● **GIVEN EXERCISE**
In the material below, please retype the lines from the very first through the one with "col = scene.collection", exactly and without pictures.

=====

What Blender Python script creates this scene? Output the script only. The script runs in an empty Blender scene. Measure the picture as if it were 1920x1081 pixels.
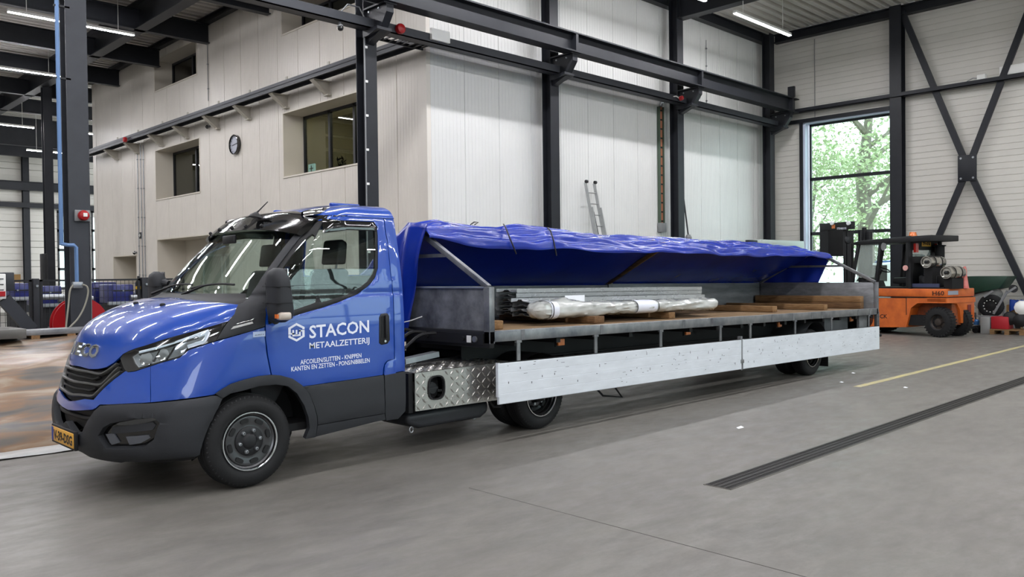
import bpy, bmesh, math, random
from mathutils import Vector, Matrix
from mathutils.bvhtree import BVHTree
from mathutils.geometry import delaunay_2d_cdt
import numpy as np
random.seed(7)
scene = bpy.context.scene
col = scene.collection

# ---------------------------------------------------------------- camera
F_PX, W_PX, H_PX = 1545.06, 1920, 1081
YAW, PITCH, ROLL, CAM_H = 0.775296, -0.0156725, -0.0120496, 1.575
_f = Vector((math.sin(YAW) * math.cos(PITCH), math.cos(YAW) * math.cos(PITCH), math.sin(PITCH)))
_r = _f.cross(Vector((0, 0, 1))).normalized()
_u = _r.cross(_f)
_R = _r * math.cos(ROLL) + _u * math.sin(ROLL)
_U = _u * math.cos(ROLL) - _r * math.sin(ROLL)
CAM = Vector((0, 0, CAM_H))
cd = bpy.data.cameras.new('camera')
cam = bpy.data.objects.new('camera', cd)
col.objects.link(cam)
cd.sensor_fit = 'HORIZONTAL'
cd.sensor_width = 36.0
cd.lens = F_PX / W_PX * 36.0
cd.clip_start, cd.clip_end = 0.05, 400
cam.matrix_world = Matrix(((_R.x, _U.x, -_f.x, CAM.x), (_R.y, _U.y, -_f.y, CAM.y), (_R.z, _U.z, -_f.z, CAM.z), (0, 0, 0, 1)))
scene.camera = cam

# ---------------------------------------------------------------- world, exposure
LED_POWER = 165.0
wd = bpy.data.worlds.new('overcast_sky')
scene.world = wd
wd.use_nodes = True
bg = wd.node_tree.nodes['Background']
bg.inputs['Color'].default_value = (0.86, 0.93, 1.0, 1)
bg.inputs['Strength'].default_value = 5.0
scene.view_settings.view_transform = 'Standard'
scene.view_settings.look = 'None'
scene.view_settings.gamma = 1.0
scene.view_settings.use_curve_mapping = False
scene.view_settings.exposure = 0.22
cy = scene.cycles
cy.use_denoising = True
cy.max_bounces = 8
cy.diffuse_bounces = 4
cy.glossy_bounces = 4
cy.transmission_bounces = 6
cy.transparent_max_bounces = 10
cy.caustics_reflective = False
cy.caustics_refractive = False
cy.sample_clamp_indirect = 6.0

# ---------------------------------------------------------------- helpers
def ray(px, py):
    return _f + _R * ((px - W_PX / 2) / F_PX) - _U * ((py - H_PX / 2) / F_PX)

def at(px, py, axis, val):
    """the point of the plane axis = val that the photograph shows at a pixel"""
    d = ray(px, py)
    i = 'xyz'.index(axis)
    return CAM + d * ((val - CAM[i]) / d[i])

def lin(h):
    if isinstance(h, str):
        h = h.lstrip('#')
        c = [int(h[i:i + 2], 16) / 255 for i in (0, 2, 4)]
        return tuple(v / 12.92 if v <= .04045 else ((v + .055) / 1.055) ** 2.4 for v in c)
    return tuple(h)

MATS = {}
def mat(name, color, rough=.5, metal=0., noise=0., nscale=8., ncol=None, stretch=(1, 1, 1), bump=0., bscale=40.,
        coat=0., emit=None, estr=0., spec=.5, rvar=0., trans=0., ior=1.45, alpha=1.):
    if name in MATS:
        return MATS[name]
    m = bpy.data.materials.new(name)
    m.use_nodes = True
    nt = m.node_tree
    b = nt.nodes['Principled BSDF']
    c = lin(color)
    b.inputs['Base Color'].default_value = (*c, 1)
    b.inputs['Roughness'].default_value = rough
    b.inputs['Metallic'].default_value = metal
    b.inputs['Specular IOR Level'].default_value = spec
    b.inputs['IOR'].default_value = ior
    b.inputs['Coat Weight'].default_value = coat
    b.inputs['Coat Roughness'].default_value = .03
    b.inputs['Transmission Weight'].default_value = trans
    b.inputs['Alpha'].default_value = alpha
    if emit is not None:
        b.inputs['Emission Color'].default_value = (*lin(emit), 1)
        b.inputs['Emission Strength'].default_value = estr
    if noise or bump or rvar:
        tc = nt.nodes.new('ShaderNodeTexCoord')
        mp = nt.nodes.new('ShaderNodeMapping')
        mp.inputs['Scale'].default_value = stretch
        nt.links.new(tc.outputs['Object'], mp.inputs['Vector'])
    if noise or rvar:
        n = nt.nodes.new('ShaderNodeTexNoise')
        n.inputs['Scale'].default_value = nscale
        n.inputs['Detail'].default_value = 6
        n.inputs['Roughness'].default_value = .62
        nt.links.new(mp.outputs[0], n.inputs['Vector'])
        rp = nt.nodes.new('ShaderNodeMapRange')
        rp.inputs['From Min'].default_value = .3
        rp.inputs['From Max'].default_value = .7
        nt.links.new(n.outputs['Fac'], rp.inputs['Value'])
    if noise:
        mx = nt.nodes.new('ShaderNodeMix')
        mx.data_type = 'RGBA'
        c2 = lin(ncol) if ncol is not None else tuple(v * (1 - noise) for v in c)
        mx.inputs['A'].default_value = (*c, 1)
        mx.inputs['B'].default_value = (*c2, 1)
        nt.links.new(rp.outputs[0], mx.inputs['Factor'])
        nt.links.new(mx.outputs['Result'], b.inputs['Base Color'])
    if rvar:
        r2 = nt.nodes.new('ShaderNodeMapRange')
        r2.inputs['To Min'].default_value = max(.02, rough - rvar)
        r2.inputs['To Max'].default_value = min(1, rough + rvar)
        nt.links.new(n.outputs['Fac'], r2.inputs['Value'])
        nt.links.new(r2.outputs[0], b.inputs['Roughness'])
    if bump:
        n2 = nt.nodes.new('ShaderNodeTexNoise')
        n2.inputs['Scale'].default_value = bscale
        n2.inputs['Detail'].default_value = 4
        nt.links.new(mp.outputs[0], n2.inputs['Vector'])
        bp = nt.nodes.new('ShaderNodeBump')
        bp.inputs['Strength'].default_value = bump
        bp.inputs['Distance'].default_value = .01
        nt.links.new(n2.outputs['Fac'], bp.inputs['Height'])
        nt.links.new(bp.outputs[0], b.inputs['Normal'])
    MATS[name] = m
    return m

def glass_mat(name, tint, rough=0.0, refl=1.0):
    """thin pane: clear with a tint, mirrored by the Fresnel law"""
    if name in MATS:
        return MATS[name]
    m = bpy.data.materials.new(name)
    m.use_nodes = True
    nt = m.node_tree
    nt.nodes.clear()
    out = nt.nodes.new('ShaderNodeOutputMaterial')
    tr = nt.nodes.new('ShaderNodeBsdfTransparent')
    tr.inputs['Color'].default_value = (*lin(tint), 1)
    gl = nt.nodes.new('ShaderNodeBsdfGlossy')
    gl.inputs['Roughness'].default_value = rough
    gl.inputs['Color'].default_value = (refl, refl, refl, 1)
    fr = nt.nodes.new('ShaderNodeFresnel')
    ge = nt.nodes.new('ShaderNodeNewGeometry')
    mr = nt.nodes.new('ShaderNodeMapRange')
    mr.inputs['To Min'].default_value = 1.5
    mr.inputs['To Max'].default_value = 1 / 1.5
    nt.links.new(ge.outputs['Backfacing'], mr.inputs['Value'])
    nt.links.new(mr.outputs[0], fr.inputs['IOR'])
    mx = nt.nodes.new('ShaderNodeMixShader')
    nt.links.new(fr.outputs[0], mx.inputs[0])
    nt.links.new(tr.outputs[0], mx.inputs[1])
    nt.links.new(gl.outputs[0], mx.inputs[2])
    nt.links.new(mx.outputs[0], out.inputs['Surface'])
    MATS[name] = m
    return m

ORIGIN = {}
def empty(name, loc):
    o = bpy.data.objects.new(name, None)
    o.empty_display_size = .2
    col.objects.link(o)
    o.location = loc
    ORIGIN[o.name] = Vector(loc)
    return o

def tag(o, label=None, cat=None, group=None, kind=None):
    if label: o['label'] = label
    if cat: o['category'] = cat
    if group: o['group'] = group
    if kind: o['kind'] = kind
    return o

def thing(name, label, cat, loc=(0, 0, 0), group=None):
    return tag(empty(name, loc), label, cat, group)

class MB:
    """collects vertices and faces in world coordinates; build() links them as one mesh object"""
    def __init__(s):
        s.v, s.f = [], []
    def add(s, vs, fs):
        n = len(s.v)
        s.v += [tuple(v) for v in vs]
        s.f += [tuple(i + n for i in f) for f in fs]
        return s
    def box(s, x0, x1, y0, y1, z0, z1):
        v = [(x, y, z) for x in (x0, x1) for y in (y0, y1) for z in (z0, z1)]
        return s.add(v, [(0, 1, 3, 2), (4, 6, 7, 5), (0, 4, 5, 1), (2, 3, 7, 6), (0, 2, 6, 4), (1, 5, 7, 3)])
    def bar(s, a, b, w, h, up=(0, 0, 1)):
        """rectangular bar from a to b, w wide sideways and h along up"""
        a, b, up = Vector(a), Vector(b), Vector(up)
        d = (b - a).normalized()
        sd = d.cross(up)
        if sd.length < 1e-6: sd = d.cross(Vector((1, 0, 0)))
        sd.normalize()
        uu = sd.cross(d)
        v = [p + sd * (i * w / 2) + uu * (j * h / 2) for p in (a, b) for i, j in ((-1, -1), (1, -1), (1, 1), (-1, 1))]
        return s.add(v, [(0, 3, 2, 1), (4, 5, 6, 7), (0, 1, 5, 4), (1, 2, 6, 5), (2, 3, 7, 6), (3, 0, 4, 7)])
    def tube(s, pts, r, n=8, cap=True, closed=False):
        pts = [Vector(p) for p in pts]
        rr = r if isinstance(r, (list, tuple)) else [r] * len(pts)
        m = len(pts)
        ref = None
        rings = []
        for i, p in enumerate(pts):
            if closed: d = pts[(i + 1) % m] - pts[i - 1]
            else: d = pts[min(i + 1, m - 1)] - pts[max(i - 1, 0)]
            d.normalize()
            if ref is None:
                ref = d.cross(Vector((0, 0, 1)))
                if ref.length < .1: ref = d.cross(Vector((1, 0, 0)))
            ref = (ref - d * ref.dot(d)).normalized()
            o = d.cross(ref)
            rings.append([p + (ref * math.cos(2 * math.pi * k / n) + o * math.sin(2 * math.pi * k / n)) * rr[i] for k in range(n)])
        vs = [v for g in rings for v in g]
        fs = []
        for i in range(m if closed else m - 1):
            j = (i + 1) % m
            for k in range(n):
                fs.append((i * n + k, i * n + (k + 1) % n, j * n + (k + 1) % n, j * n + k))
        if cap and not closed:
            fs.append(tuple(range(n - 1, -1, -1)))
            fs.append(tuple((m - 1) * n + k for k in range(n)))
        return s.add(vs, fs)
    def lathe(s, o, axis, prof, n=32, up=None, cap=(1, 1)):
        """prof = [(distance along axis, radius)]"""
        o, a = Vector(o), Vector(axis).normalized()
        e = a.cross(Vector(up or ((0, 0, 1) if abs(a.z) < .9 else (1, 0, 0)))).normalized()
        g = a.cross(e)
        vs, fs = [], []
        for d, r in prof:
            for k in range(n):
                t = 2 * math.pi * k / n
                vs.append(o + a * d + (e * math.cos(t) + g * math.sin(t)) * r)
        for i in range(len(prof) - 1):
            for k in range(n):
                fs.append((i * n + k, (i + 1) * n + k, (i + 1) * n + (k + 1) % n, i * n + (k + 1) % n))
        if cap[0]: fs.append(tuple(range(n)))
        m = (len(prof) - 1) * n
        if cap[1]: fs.append(tuple(m + k for k in range(n - 1, -1, -1)))
        return s.add(vs, fs)
    def prism(s, poly, axis, a, b):
        """polygon in the two other axes, extruded along axis from a to b"""
        def p3(p, q):
            return {'x': (q, p[0], p[1]), 'y': (p[0], q, p[1]), 'z': (p[0], p[1], q)}[axis]
        n = len(poly)
        vs = [p3(p, a) for p in poly] + [p3(p, b) for p in poly]
        fs = [tuple(range(n)), tuple(range(2 * n - 1, n - 1, -1))] + [(i, i + n, (i + 1) % n + n, (i + 1) % n) for i in range(n)]
        return s.add(vs, fs)
    def extrude_line(s, prof, fn, a, b):
        """open profile (list) swept: fn(p, q) -> 3d"""
        n = len(prof)
        vs = [fn(p, a) for p in prof] + [fn(p, b) for p in prof]
        return s.add(vs, [(i, i + 1, i + 1 + n, i + n) for i in range(n - 1)])
    def grid(s, rows):
        n, m = len(rows), len(rows[0])
        return s.add([p for r in rows for p in r], [(i * m + j, i * m + j + 1, (i + 1) * m + j + 1, (i + 1) * m + j) for i in range(n - 1) for j in range(m - 1)])
    def move(s, fn):
        s.v = [tuple(fn(Vector(v))) for v in s.v]
        return s
    def build(s, name, m, parent=None, smooth=False, bev=0., label=None, kind=None, angle=35, seg=2, weld=False):
        o0 = Vector((0, 0, 0))
        if parent is not None: o0 = ORIGIN[parent.name]
        me = bpy.data.meshes.new(name)
        me.from_pydata([tuple(Vector(v) - o0) for v in s.v], [], s.f)
        bm = bmesh.new()
        bm.from_mesh(me)
        if weld: bmesh.ops.remove_doubles(bm, verts=bm.verts, dist=1e-5)
        bmesh.ops.recalc_face_normals(bm, faces=bm.faces)
        if bev:
            ed = [e for e in bm.edges if len(e.link_faces) == 2 and e.calc_face_angle(0) > math.radians(30)]
            bmesh.ops.bevel(bm, geom=ed, offset=bev, segments=seg, affect='EDGES', profile=.5, clamp_overlap=True)
        if smooth or bev:
            for f in bm.faces: f.smooth = True
            for e in bm.edges:
                if len(e.link_faces) == 2 and e.calc_face_angle(0) > math.radians(angle): e.smooth = False
        bm.to_mesh(me)
        bm.free()
        me.materials.append(m if not isinstance(m, str) else MATS[m])
        o = bpy.data.objects.new(name, me)
        col.objects.link(o)
        if parent is not None:
            o.parent = parent
        ORIGIN[o.name] = o0
        if label: o['label'] = label
        if kind: o['kind'] = kind
        return o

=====

● **FINAL RESULT**
What Blender Python script creates this scene? Output the script only. The script runs in an empty Blender scene. Measure the picture as if it were 1920x1081 pixels.
import bpy, bmesh, math, random
from mathutils import Vector, Matrix
from mathutils.bvhtree import BVHTree
from mathutils.geometry import delaunay_2d_cdt
import numpy as np
random.seed(7)
scene = bpy.context.scene
col = scene.collection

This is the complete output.